▶ [What is expected] Reproduce the listing exactly, with no pictures in your copy.

━━ Provided material

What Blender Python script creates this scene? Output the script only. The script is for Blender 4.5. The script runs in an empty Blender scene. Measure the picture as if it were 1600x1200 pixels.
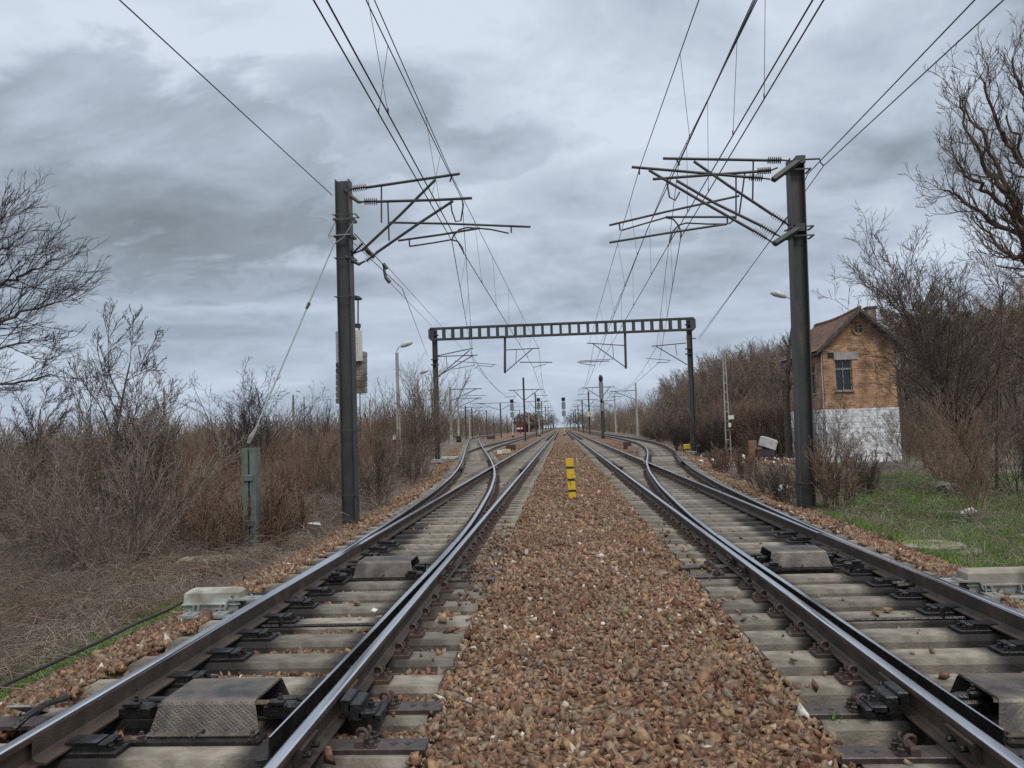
import bpy, bmesh, math, random
import numpy as np
from mathutils import Vector, Matrix
R_ = math.radians
scene = bpy.context.scene
col = scene.collection
random.seed(7)
# ------------------------------------------------------------------ camera
FPX = 1210.0
ROLL = R_(1.95); YAW = math.atan(74.7/FPX); PIT = math.atan(69.6/FPX)
CAM = np.array([0, 0, 1.77])
_F = np.array([-math.sin(YAW)*math.cos(PIT), math.cos(YAW)*math.cos(PIT), math.sin(PIT)])
_R = np.array([math.cos(YAW), math.sin(YAW), 0.0]); _U = np.cross(_R, _F)
RC = _R*math.cos(ROLL)-_U*math.sin(ROLL); UC = _U*math.cos(ROLL)+_R*math.sin(ROLL)
cd = bpy.data.cameras.new('camera'); cam = bpy.data.objects.new('camera', cd); col.objects.link(cam)
cd.sensor_width = 36; cd.lens = FPX/1600*36; cd.clip_start = 0.05; cd.clip_end = 9000
cam.matrix_world = Matrix(((RC[0], UC[0], -_F[0], 0), (RC[1], UC[1], -_F[1], 0), (RC[2], UC[2], -_F[2], 1.77), (0, 0, 0, 1)))
scene.camera = cam
def ray(x, y): return _F+(x-800)/FPX*RC-(y-600)/FPX*UC
def at(x, y, Y):                     # the point seen at pixel x, y of the photograph, Y metres ahead
    d = ray(x, y); return CAM+d*(Y/d[1])
def atz(x, y, z):
    d = ray(x, y); return CAM+d*((z-1.77)/d[2])
# ------------------------------------------------------------------ render settings, world, sun
scene.view_settings.view_transform = 'Standard'; scene.view_settings.look = 'None'
scene.view_settings.gamma = 1; scene.view_settings.exposure = 0.0
try:
    scene.cycles.max_bounces = 5; scene.cycles.diffuse_bounces = 3; scene.cycles.glossy_bounces = 3
    scene.cycles.use_denoising = False; scene.cycles.sample_clamp_indirect = 4
except Exception: pass
W = bpy.data.worlds.new('World'); scene.world = W; W.use_nodes = True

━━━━

▶ [Task solution]
What Blender Python script creates this scene? Output the script only. The script is for Blender 4.5. The script runs in an empty Blender scene. Measure the picture as if it were 1600x1200 pixels.
import bpy, bmesh, math, random
import numpy as np
from mathutils import Vector, Matrix
R_ = math.radians
scene = bpy.context.scene
col = scene.collection
random.seed(7)
# ------------------------------------------------------------------ camera
FPX = 1210.0
ROLL = R_(1.95); YAW = math.atan(74.7/FPX); PIT = math.atan(69.6/FPX)
CAM = np.array([0, 0, 1.77])
_F = np.array([-math.sin(YAW)*math.cos(PIT), math.cos(YAW)*math.cos(PIT), math.sin(PIT)])
_R = np.array([math.cos(YAW), math.sin(YAW), 0.0]); _U = np.cross(_R, _F)
RC = _R*math.cos(ROLL)-_U*math.sin(ROLL); UC = _U*math.cos(ROLL)+_R*math.sin(ROLL)
cd = bpy.data.cameras.new('camera'); cam = bpy.data.objects.new('camera', cd); col.objects.link(cam)
cd.sensor_width = 36; cd.lens = FPX/1600*36; cd.clip_start = 0.05; cd.clip_end = 9000
cam.matrix_world = Matrix(((RC[0], UC[0], -_F[0], 0), (RC[1], UC[1], -_F[1], 0), (RC[2], UC[2], -_F[2], 1.77), (0, 0, 0, 1)))
scene.camera = cam
def ray(x, y): return _F+(x-800)/FPX*RC-(y-600)/FPX*UC
def at(x, y, Y):                     # the point seen at pixel x, y of the photograph, Y metres ahead
    d = ray(x, y); return CAM+d*(Y/d[1])
def atz(x, y, z):
    d = ray(x, y); return CAM+d*((z-1.77)/d[2])
# ------------------------------------------------------------------ render settings, world, sun
scene.view_settings.view_transform = 'Standard'; scene.view_settings.look = 'None'
scene.view_settings.gamma = 1; scene.view_settings.exposure = 0.0
try:
    scene.cycles.max_bounces = 5; scene.cycles.diffuse_bounces = 3; scene.cycles.glossy_bounces = 3
    scene.cycles.use_denoising = False; scene.cycles.sample_clamp_indirect = 4
except Exception: pass
W = bpy.data.worlds.new('World'); scene.world = W; W.use_nodes = True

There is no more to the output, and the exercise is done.